“Keindahan sebuah tulisan boleh menjadi
unsur penting dalam dunia jurnalisme namun wartawan dilarang menghitamkan
objektivitas berita dan nasib publik.”
Antara nilai
jual berita dan nasib publik. Dua hal ini menimbulkan gejolak batin yang hebat
dalam diri seorang wartawan. Nilai jual berita boleh jadi persoalan hidup mati
seorang wartawan. Tanpa menyelipkan unsur ‘pemanis’ dalam berita, masyarakat
bisa dibuat jemu dan beralih pada berita lain. Atensi pembaca adalah barang mahal.
Maka dari itu, kelihaian wartawan dalam menyusun kata adalah hal yang urgent. Di sisi lain, nasib publik selalu
menggantung pada berita-berita karya wartawan. Berita media massa memiliki
kekuatan untuk membentuk opini publik. Jika subjektivitas dan ‘pemanis’
wartawan terlalu banyak, maka tidak heran keterpihakan terhadap suatu objek
muncul dalam paradigma masyarakat.
Kesalahan
terbesar wartawan adalah apabila mereka menganulir esensi ‘pemanis’ itu
sendiri. Objektivitas berita meluntur dan manipulasi fakta merebak di setiap
kalimat. Pemanis dalam berita yang mudah dikenali adalah diksi. Diksi yang menarik
bukannya berwujud bahasa berbunga-bunga yang justru menyimpang dari inti
berita. Kekuatan diksi terwujud jika tulisan dapat menghanyutkan pembaca tanpa
mengaburkan unsur 5W+1H. Tujuan akhir penulisan adalah bentuk karya tulis yang
bisa dinikmati pembaca dan tidak sekadar memuaskan hasrat penulisnya (Prajarto,
2006:4). Walaupun subjektivitas wartawan tidak bisa dihilangkan sama sekali,
akurasi data adalah prioritas utama yang harus dikejar.
Daya tarik
berita sexy yang diangkat wartawan justru
dapat menimbulkan bahaya jika prinsip cover
both sides tidak direalisasikan. Berita sexy
adalah lahan subur yang diburu wartawan untuk meningkatkan nilai jual tulisan
mereka di media massa. Dalam istilah jurnalisme cover both sides berarti memberi ruang yang imbang pada pihak yang
berkonflik. Wartawan harus bersikap netral dan impartial (tidak memihak salah satu pihak yang berkonflik). Berita
‘pincang’ hanya akan menyulut kemarahan publik. Sebuah media massa bisa
dituntut jika memberitakan hal-hal yang tidak sesuai kode etik jurnalistik.
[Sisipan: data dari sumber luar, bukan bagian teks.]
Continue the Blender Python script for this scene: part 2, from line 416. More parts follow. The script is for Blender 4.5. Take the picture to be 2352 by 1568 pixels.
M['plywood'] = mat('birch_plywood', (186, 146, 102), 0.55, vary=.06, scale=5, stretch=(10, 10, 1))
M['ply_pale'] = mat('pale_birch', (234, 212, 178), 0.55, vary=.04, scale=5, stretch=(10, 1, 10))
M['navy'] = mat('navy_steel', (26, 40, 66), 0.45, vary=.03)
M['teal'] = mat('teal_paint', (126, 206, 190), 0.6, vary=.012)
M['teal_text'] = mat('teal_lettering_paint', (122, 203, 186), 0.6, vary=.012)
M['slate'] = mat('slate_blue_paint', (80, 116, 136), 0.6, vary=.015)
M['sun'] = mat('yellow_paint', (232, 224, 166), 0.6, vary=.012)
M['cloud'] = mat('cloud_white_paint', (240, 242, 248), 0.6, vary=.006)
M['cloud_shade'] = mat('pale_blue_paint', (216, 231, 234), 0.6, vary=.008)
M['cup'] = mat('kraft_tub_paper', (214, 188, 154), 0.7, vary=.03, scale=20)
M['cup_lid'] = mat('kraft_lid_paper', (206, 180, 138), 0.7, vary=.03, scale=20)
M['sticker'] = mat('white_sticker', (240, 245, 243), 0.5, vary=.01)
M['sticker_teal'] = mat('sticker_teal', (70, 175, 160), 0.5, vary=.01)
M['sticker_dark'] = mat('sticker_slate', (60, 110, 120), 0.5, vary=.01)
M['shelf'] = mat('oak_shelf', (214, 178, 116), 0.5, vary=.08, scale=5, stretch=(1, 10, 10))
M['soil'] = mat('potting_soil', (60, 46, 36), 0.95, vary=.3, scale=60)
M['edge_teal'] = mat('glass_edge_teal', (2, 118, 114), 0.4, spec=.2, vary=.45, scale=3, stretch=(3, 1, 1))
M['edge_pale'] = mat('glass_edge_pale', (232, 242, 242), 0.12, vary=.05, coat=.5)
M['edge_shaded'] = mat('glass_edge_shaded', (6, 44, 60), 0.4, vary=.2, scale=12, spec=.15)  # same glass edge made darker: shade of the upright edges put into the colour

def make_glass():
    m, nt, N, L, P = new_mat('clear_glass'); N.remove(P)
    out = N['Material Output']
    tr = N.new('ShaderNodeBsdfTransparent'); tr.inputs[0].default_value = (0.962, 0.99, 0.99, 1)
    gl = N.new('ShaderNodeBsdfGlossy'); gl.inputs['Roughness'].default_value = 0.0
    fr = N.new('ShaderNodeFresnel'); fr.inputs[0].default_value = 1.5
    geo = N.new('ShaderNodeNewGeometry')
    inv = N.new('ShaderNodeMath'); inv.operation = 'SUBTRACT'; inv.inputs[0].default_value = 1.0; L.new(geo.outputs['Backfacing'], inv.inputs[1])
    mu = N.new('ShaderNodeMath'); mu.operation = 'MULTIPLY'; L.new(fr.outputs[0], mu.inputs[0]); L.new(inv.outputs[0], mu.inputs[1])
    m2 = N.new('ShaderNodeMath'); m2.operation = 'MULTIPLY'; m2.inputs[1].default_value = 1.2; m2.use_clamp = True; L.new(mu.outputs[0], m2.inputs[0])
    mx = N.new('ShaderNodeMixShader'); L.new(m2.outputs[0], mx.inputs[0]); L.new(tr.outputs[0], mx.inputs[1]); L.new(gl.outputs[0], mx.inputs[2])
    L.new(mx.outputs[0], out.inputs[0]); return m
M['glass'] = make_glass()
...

Masyarakat yang cerdas dan kritis pasti menyentak berita-berita semacam itu.
Tetapi, keadaan berkata lain jika konsumen berasal dari golongan tidak
terdidik. Tanpa berpikir dua kali mereka menganggap bahwa pihak ini salah
karena pihak itu yang benar. Tentu saja, berita-berita semacam ini memperburuk
kualitas pandangan hidup masyarakat.
Tanggung jawab
wartawan adalah melaporkan bukan menciptakan berita. Melaporkan berarti
menyuguhkan kembali peristiwa yang terjadi tanpa mengurangi akurasinya.
Wartawan dilarang mereka-reka sebuah berita. Wartawan harus memahami efek
berita yang ditulisnya terhadap publik. Hal ini tidak terlepas dari posisi
publik sebagai konsumen berita dan koran sebagai salah satu bentuk media massa
yang penyebarannya masif. Anggapan ini diperkuat oleh sifat komunikasi yang irreversible. Sekali mengkomunikasikan
sesuatu, tidak seorang pun mampu mengendalikan ataupun menghilangkan efek
komunikasi itu (Mulyana,2003). Oleh
karena itu, sebuah berita harus beranjak dari fakta-fakta yang terjadi di
lapangan. Adalah hal yang tercela jika penulis berita mencoba untuk membohongi
publik dengan imajinai belaka.
Wartawan di
lain sisi juga bagian dari publik. Artinya, wartawan harus membuat berita yang
baik demi mendapatkan informasi yang jelas dan bebas dari unsur keterpihakan. Keindahan
tulisan memang tidak pantas dinomorsekiankan. Namun, mengindahkan tulisan bukan
berarti mengurangi kadar objektivitas berita. Indah bukan berarti harus
melanggar kode etik jurnalistik. Indah yang benar adalah tanpa mendulang kartu
merah.#BRIDDGING COURSE 13
Daftar Pustaka
Prajarto,
Nunung. 2006. Tulis Saja, Kapan Lagi. Yogyakarta:
Penerbit Fisipol UGM, hal. 4.
Mulyana,
Deddy. 2003. Ilmu Komunikasi: Suatu
Pengantar. Bandung:Remaja Rosdakarya.